Students train student athletes in workout program

RYAN DISDIER
Staff Writer

Strength and conditioning is an important aspect of sports, although sometimes it goes unnoticed. There is an exceptional strength and conditioning program at The University that allows student trainers to interact directly with student athletes. It is a program that is beneficial for both trainers and athletes, and it is growing in popularity. The head of this program is Andrew Stuka.

“It is an academic-based program that is tied into a class that I teach called essentials to strength and conditioning,” Stuka said. “It is a lab opportunity for the students in that class to get hands-on experience. The athletes and the teams are essentially acting as subjects.”

Stuka also discussed the benefits for both parties.

“The dual benefit to the program is that students get hands-on experience, which is the primary focus. Secondly, the athletes get a strength and conditioning program with instructions on how to perform that exercise,” he said.

This program stemmed from an idea Stuka had over four years ago. The implementation of this program has immensely helped student athletes and trainers.
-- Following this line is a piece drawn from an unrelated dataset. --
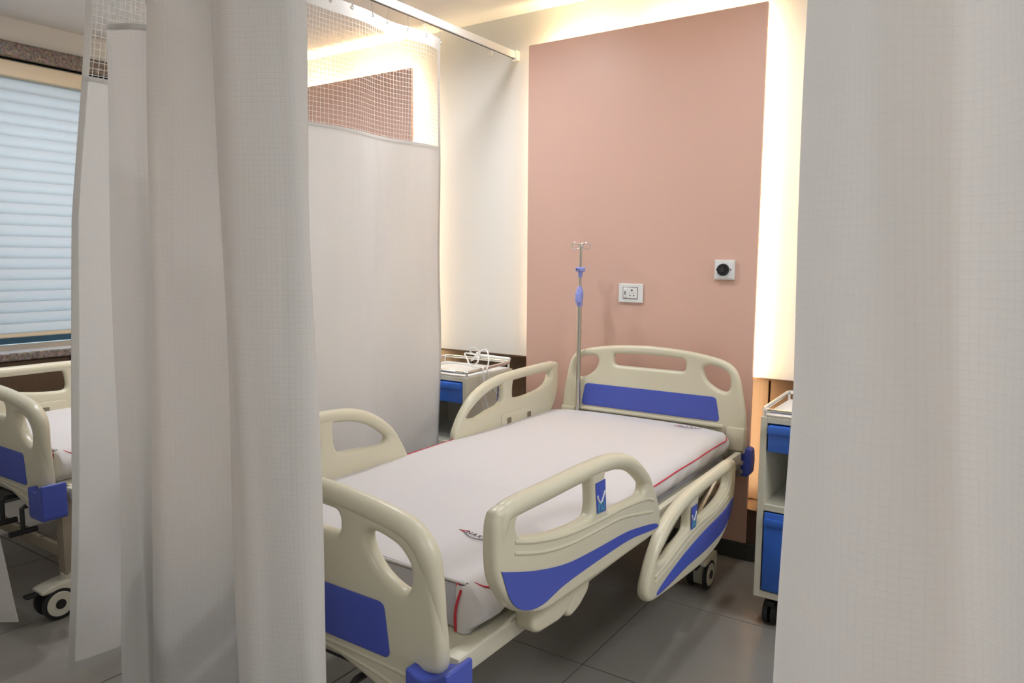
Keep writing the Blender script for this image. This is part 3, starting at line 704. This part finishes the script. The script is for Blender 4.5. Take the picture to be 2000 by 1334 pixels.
# ----------------------------------------------------------------- mattresses
def make_mattress(x0, x1, y0, y1, z0, z1, label):
    t = thing('mattress', ((x0+x1)/2, (y0+y1)/2, z0), label, 'mattress', 'sheeted mattresses with red piping')
    def surf(u, v, side):                             # crowned top
        x = x0+(x1-x0)*u; y = y0+(y1-y0)*v
        cr = 0.016*(1-(2*u-1)**4)*(1-max(0, 1-2*v)**8)
        return x, y, z1-0.016+cr
    bm = bmesh.new()
    NX, NY = 24, 60
    top = [[None]*(NY+1) for _ in range(NX+1)]
    for i in range(NX+1):
        for j in range(NY+1):
            x, y, z = surf(i/NX, j/NY, 0)
            z += 0.0025*math.sin(x*9+y*4)*math.sin(y*5.3+1)
            if abs(y-(y0+0.33*(y1-y0))) < 0.03: z += 0.0025       # faint crease across
            top[i][j] = bm.verts.new((x, y, z))
    for i in range(NX):
        for j in range(NY): bm.faces.new((top[i][j], top[i+1][j], top[i+1][j+1], top[i][j+1]))
    # long sides: soft drape bulging over the edge
    for s in (0, 1):
        i = NX if s else 0; sx = 1 if s else -1; rows = [[top[i][j] for j in range(NY+1)]]
        NR = 10
        for r in range(1, NR+1):
            f = r/NR; row = []
            for j in range(NY+1):
                b = top[i][j].co; v = j/NY; foot = max(0, 1-v/0.3)**1.5 if s else 0
                bul = 0.034*math.sin(min(1, f*1.15)*PI)**0.8*(1 if s else 0.3)
                if s: bul = bul*(1.35-0.45*v) + foot*0.035*math.sin(f*PI*0.75)*f
                bul += 0.0055*math.sin(v*70+f*7+1.5*math.sin(v*17))*f*(1-f)*3 + 0.003*math.sin(v*39-f*9)*f
                zz = b.z-(b.z-z0)*f
                row.append(bm.verts.new((b.x+sx*(bul-0.02*f*f), b.y, zz)))
            rows.append(row)
        for r in range(NR):
            for j in range(NY): bm.faces.new((rows[r][j], rows[r][j+1], rows[r+1][j+1], rows[r+1][j]))
        if s:                                          # the cloth wraps round the corner at the foot
            wrap = []
            for r in range(NR+1):
                p = rows[r][0].co; zz = max(z0, min(p.z, z1-0.022))
                wrap.append([bm.verts.new((p.x-0.006, y0-0.008, zz)), bm.verts.new((x1-0.012+(p.x-x1)*0.4, y0-0.014, zz)), bm.verts.new((x1-0.030, y0-0.011, zz))])
            for r in range(NR):
                q = [rows[r][0]]+wrap[r]; q2 = [rows[r+1][0]]+wrap[r+1]
                for k in range(3): bm.faces.new((q[k], q[k+1], q2[k+1], q2[k]))
    # head end
    rows = [[top[i][NY] for i in range(NX+1)], [bm.verts.new((top[i][NY].co.x, y1+0.004, z0)) for i in range(NX+1)]]
    for i in range(NX): bm.faces.new((rows[0][i], rows[0][i+1], rows[1][i+1], rows[1][i]))
    obj('sheet', bm, M_SHEET, t, True)
    # foot end shows the lilac grey mattress cloth
    bm = bmesh.new(); box(bm, x0+0.006, x1-0.004, y0-0.004, y1-0.01, z0+0.002, z1-0.026, bev=0.008)
    obj('core', bm, M_MATT, t, True)
    bm = bmesh.new(); tube(bm, [(x0+0.01, y0-0.004, z1-0.019), (CX0(x0, x1), y0-0.006, z1-0.018), (x1-0.004, y0-0.004, z1-0.019)], 0.004, 8); obj('seam', bm, M_SHEET, t, True)
    # red piping: right and left top edges, two upright corners
    P = []
    for k in range(41):
        v = k/40; y = y0+0.02+(y1-y0-0.05)*v
        P.append((x1+0.0345-0.010*v, y, z1-0.041+0.001*math.sin(v*30)))
    P = [(x1-0.030, y0-0.012, z1-0.024), (x1-0.005, y0+0.012, z1-0.019), (x1+0.022, y0+0.028, z1-0.030)]+P[1:]+[(x1+0.01, y1+0.002, z1-0.03), (x1-0.02, y1+0.008, z1-0.025)]
    bm = bmesh.new(); tube(bm, catmull(P, 3), 0.0028, 8); obj('piping', bm, M_RED, t, True)
    P = [(x0-0.003, y0+0.01+(y1-y0-0.02)*k/60, z1-0.0145+(0.003*math.sin(k*2.1) if k < 22 else 0)) for k in range(61)]
    bm = bmesh.new(); tube(bm, catmull(P, 3), 0.0026, 8); obj('piping', bm, M_RED, t, True)
    bm = bmesh.new(); tube(bm, catmull([(x1-0.012, y0-0.014, z1-0.032), (x1-0.022, y0-0.017, z1-0.065), (x1-0.029, y0-0.016, z1-0.10), (x1-0.030, y0-0.013, z0+0.002)], 5), 0.0034, 8); obj('piping', bm, M_RED, t, True)
    return t
def CX0(a, b): return (a+b)/2
def print_word(parent, text, loc, rot, size, z):
    cu = bpy.data.curves.new('tmp', 'FONT'); cu.body = text; cu.size = size; cu.extrude = 0.0003; cu.space_character = 1.5
    tobj = bpy.data.objects.new('tmp', cu); C.objects.link(tobj)
    dg = bpy.context.evaluated_depsgraph_get(); dg.update()
    me = bpy.data.meshes.new_from_object(tobj.evaluated_get(dg)); bpy.data.objects.remove(tobj); bpy.data.curves.remove(cu)
    me.transform(Matrix.Translation((loc[0], loc[1], z)) @ Matrix.Rotation(rot, 4, 'Z'))
    me.transform(Matrix.Translation(-root_loc(parent)))
    me.materials.clear()
    o = link_mesh('printed_word', me, M_INK, parent)
    c, s = math.cos(rot), math.sin(rot)
    def q(a, b): return (loc[0]+a*c-b*s, loc[1]+a*s+b*c, z)
    L = len(text)*size*0.95
    bm = bmesh.new(); tube(bm, catmull([q(-0.030, 0.004), q(-0.012, 0.006), q(0.0, 0.016)], 4), 0.0011, 5); tube(bm, catmull([q(-0.018, 0.004), q(-0.004, 0.000)], 4), 0.0011, 5)
    obj('printed_swoosh', bm, M_RED, parent)
    bm = bmesh.new(); tube(bm, catmull([q(-0.004, 0.0), q(L*0.3, -0.012), q(L*0.7, -0.012), q(L+0.01, 0.004)], 5), 0.0011, 5)
    obj('printed_swoosh', bm, M_INK, parent)
ma = make_mattress(-0.10, 0.79, -2.015, -0.156, 0.500, 0.641, 'white sheeted mattress with red piping on the bed under the pink panel')
print_word(ma, 'NAKI', (0.612, -1.797), math.radians(-10), 0.022, 0.6415)
print_word(ma, 'NAKI', (0.615, -0.222), math.radians(8), 0.022, 0.6435)
mb = make_mattress(-0.10-2.07, 0.79-2.07, -2.015+0.03, -0.156+0.03, 0.500, 0.641, 'white sheeted mattress on the bed at the left edge by the window')

# ----------------------------------------------------------------- intravenous pole
iv = thing('infusion_pole', (0.048, -0.146, 0.50), 'slim steel infusion pole with lilac clamps and hooks at the left head corner', 'infusion pole')
bx, by = 0.048, -0.146
bm = bmesh.new(); tube(bm, [(bx, by, 0.503), (bx, by, 1.17)], 0.0115, 14); obj('tube', bm, M_STEEL, iv, True)
bm = bmesh.new(); tube(bm, [(bx, by, 1.17), (bx+0.003, by, 1.448)], 0.0068, 12); obj('inner_rod', bm, M_STEEL, iv, True)
bm = bmesh.new(); tube(bm, [(bx, by, z) for z in (1.158, 1.163, 1.192, 1.195, 1.232, 1.252, 1.257)], 0.015, 16, radii=[0.014, 0.0155, 0.0165, 0.0185, 0.0185, 0.011, 0.009]); box(bm, bx-0.012, bx+0.020, by-0.026, by-0.008, 1.175, 1.225, bev=0.004); obj('clamp', bm, M_LILAC, iv, True)
bm = bmesh.new(); tube(bm, [(bx+0.002, by, z) for z in (1.300, 1.305, 1.325, 1.332)], 0.012, 14, radii=[0.008, 0.010, 0.012, 0.014])
tube(bm, [(bx+0.002, by, z) for z in (1.328, 1.333, 1.346, 1.351)], 0.02, 20, radii=[0.018, 0.025, 0.025, 0.019]); obj('hook_ring', bm, M_LILAC, iv, True)
bm = bmesh.new(); cyl(bm, (bx-0.006, by-0.024, 1.340), (bx-0.006, by-0.0265, 1.340), 0.004, 10); cyl(bm, (bx+0.008, by-0.024, 1.338), (bx+0.008, by-0.0265, 1.338), 0.003, 10); obj('clamp_hole', bm, M_DARK, iv)
for k in range(4):
    a = PI/4+k*PI/2; c, s = math.cos(a), math.sin(a)
    P = [(0, 1.44), (0.012, 1.462), (0.030, 1.470), (0.044, 1.462), (0.046, 1.446), (0.034, 1.438), (0.018, 1.440)]
    bm = bmesh.new(); tube(bm, catmull([(bx+0.003+r*c, by+r*s, z) for r, z in P], 5), 0.0028, 8); obj('hook', bm, M_CHROME, iv, True)
bm = bmesh.new(); tube(bm, [(bx, by, 0.500), (bx, by, 0.56)], 0.0135, 14); obj('socket_sleeve', bm, M_CREAMM, iv, True)

# ----------------------------------------------------------------- bedside trolleys
def make_trolley(x0, y0, label):
    W, D = 0.45, 0.40; x1, y1 = x0+W, y0+D; zb, zt = 0.118, 0.812
    t = thing('bedside_trolley', (x0+W/2, y0+D/2, 0), label, 'bedside trolley', 'bedside trolleys with blue drawers')
    th = 0.024
    obj('side_panel', newbox(x0, x0+th, y0, y1, zb, zt, bev=0.002), M_CREAMM, t)
    obj('side_panel', newbox(x1-th, x1, y0, y1, zb, zt, bev=0.002), M_CREAMM, t)
    bm = newbox(x0+th, x1-th, y1-0.015, y1-0.001, zb, zt); obj('back_panel', bm, M_CREAMM, t)
    for nm, a, b in (('base', zb, zb+0.026), ('shelf', 0.457, 0.482), ('top', zt-0.022, zt)):
        obj(nm, newbox(x0+th, x1-th, y0+0.001, y1-0.016, a, b, bev=0.002), M_CREAMM, t)
    dr = obj('drawer', newbox(x0+th+0.006, x1-th-0.004, y0-0.004, y1-0.03, 0.684, 0.784, bev=0.004), M_TBLUE, t, True)
    obj('drawer_lip', newbox(x0+th+0.006, x1-th-0.004, y0-0.018, y0-0.003, 0.752, 0.784, bev=0.005), M_TBLUE, dr, True)
    obj('drawer_gap_shade', newbox(x0+th+0.001, x0+th+0.006, y0+0.01, y1-0.03, 0.684, 0.786), M_DARK, t)  # dark strip standing for the shade in the drawer's left gap
    do = obj('door', newbox(x0+th+0.005, x1-th-0.004, y0-0.004, y0+0.012, zb+0.031, 0.452, bev=0.003), M_TBLUE, t, True)
    obj('door_lip', newbox(x0+th+0.005, x1-th-0.004, y0-0.010, y0-0.003, 0.400, 0.430, bev=0.003), M_TBLUE, do, True)
    obj('tray', newbox(x0+0.01, x1-0.01, y0+0.012, y1-0.01, zt+0.0005, zt+0.006), M_WHITEP, t)
    bm = bmesh.new(); zr = 0.836
    loop = arc_round([(x0+0.004, y0+0.006, zr), (x1-0.004, y0+0.006, zr), (x1-0.004, y1-0.01, zr+0.012), (x0+0.004, y1-0.01, zr+0.012)], 0.03, 5)
    tube(bm, loop, 0.0085, 10, closed=True)
    obj('guard_rail', bm, M_CHROME, t, True)
    bm = bmesh.new()
    for xx in (x0+0.010, x1-0.010):
        for yy, zz in ((y0+0.016, zr), (y1-0.02, zr+0.010)): cyl(bm, (xx, yy, zt-0.002), (xx, yy, zz), 0.006, 10)
    obj('rail_post', bm, M_CHROME, t, True)
    for xx in (x0+0.055, x1-0.055):
        for yy in (y0+0.05, y1-0.05):
            bm = bmesh.new(); cyl(bm, (xx, yy, 0.085), (xx, yy, zb), 0.012, 12); box(bm, xx-0.018, xx+0.018, yy-0.024, yy+0.024, 0.075, 0.098, bev=0.004)
            c = obj('caster', bm, M_BLACK, t, True)
            bm = bmesh.new()
            for s in (-1, 1): tube(bm, [(xx+s*0.006, yy+0.012, 0.045), (xx+s*0.024, yy+0.012, 0.045)], 0.045, 20)
            obj('wheel', bm, M_BLACK, c, True)
    return t
make_trolley(1.070, -0.600, 'cream bedside trolley with blue drawer and door right of the bed')
make_trolley(-0.800, -0.545, 'cream bedside trolley with blue drawer and cables, left of the bed behind the curtain edge')

# things on the left trolley
cb = thing('cable', (-0.45, -0.36, 0.845), 'thin white cable looped on top of the left bedside trolley', 'cable')
bm = bmesh.new()
tube(bm, catmull([(-0.62, -0.44, 0.84), (-0.54, -0.43, 0.86), (-0.48, -0.36, 0.845), (-0.44, -0.34, 0.855), (-0.46, -0.30, 0.885), (-0.51, -0.29, 0.892), (-0.54, -0.31, 0.895), (-0.50, -0.34, 0.87), (-0.45, -0.38, 0.845), (-0.39, -0.40, 0.848), (-0.34, -0.43, 0.852), (-0.318, -0.45, 0.84), (-0.312, -0.44, 0.70), (-0.300, -0.40, 0.58)], 7), 0.0042, 8)
obj('lead', bm, M_WHITEP, cb, True)
bm = bmesh.new()
tube(bm, catmull([(-0.50, -0.27, 0.868), (-0.46, -0.36, 0.87), (-0.42, -0.34, 0.915), (-0.385, -0.33, 0.925), (-0.35, -0.36, 0.89), (-0.325, -0.40, 0.858), (-0.314, -0.42, 0.83), (-0.312, -0.36, 0.72), (-0.30, -0.22, 0.66), (-0.27, -0.10, 0.58)], 7), 0.0038, 8)
obj('lead', bm, M_WHITEP, cb, True)
bm = bmesh.new(); tube(bm, catmull([(-0.52, -0.27, 0.89), (-0.525, -0.29, 0.915), (-0.50, -0.28, 0.925), (-0.49, -0.25, 0.90), (-0.515, -0.25, 0.885), (-0.53, -0.28, 0.90)], 5), 0.004, 8); obj('knot', bm, M_WHITEP, cb, True)
rd = thing('metal_rod', (-0.6, -0.2, 0.86), 'white metal tube lying along the back of the left bedside trolley', 'tube')
bm = bmesh.new(); tube(bm, [(-0.52, -0.195, 0.874), (-0.345, -0.175, 0.866)], 0.0085, 14); obj('tube', bm, M_ALU, rd, True)
bm = bmesh.new(); tube(bm, [(-0.545, -0.198, 0.875), (-0.52, -0.195, 0.874)], 0.017, 14); obj('collar', bm, M_CHROME, rd, True)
“One of the things with NCAA regulations is that students cannot do anything in the off-season with their coaches. So what we started to do was offer the program as a voluntary thing,” Stuka said. “The athletes realize the benefit from this program, so a lot of them utilize this program and receive help under the watchful eye of a certified specialist.”

While learning things from a textbook is important, the experience the student trainers receive from this experience is invaluable.

“It is one of the things I have noticed they (the student trainers) missed out on. The classroom is one thing, but to actually interact with people, you see the differences from individual to individual,” Stuka said. “When you get out in the real world you will be working with people, so getting the students out of the classroom and interacting with people is very beneficial.”

The program has a strong foundation, and the popularity of it is starting to grow. Athletes, teams, the exercise science department and The University all benefit from the use of this program. Having student trainers interact with student athletes enhances the experience within the exercise science department and makes the athletes better as well.

Stuka also said he believes the success from the program will only make it bigger.

“As the popularity of it grows, it is because of the amount of teams that want to get involved. Originally, we started with just the women’s basketball team, but now a good majority of them want to get involved,” he said. “Depending on the season, it is a voluntary basis, but over the years more teams have taken part in. The success and the numbers are certainly enough to warrant to existence of the program.”

This program is only one of the things that goes into preparation for the beginning of the season. This program is being put to good use with winter sports starting soon at The University.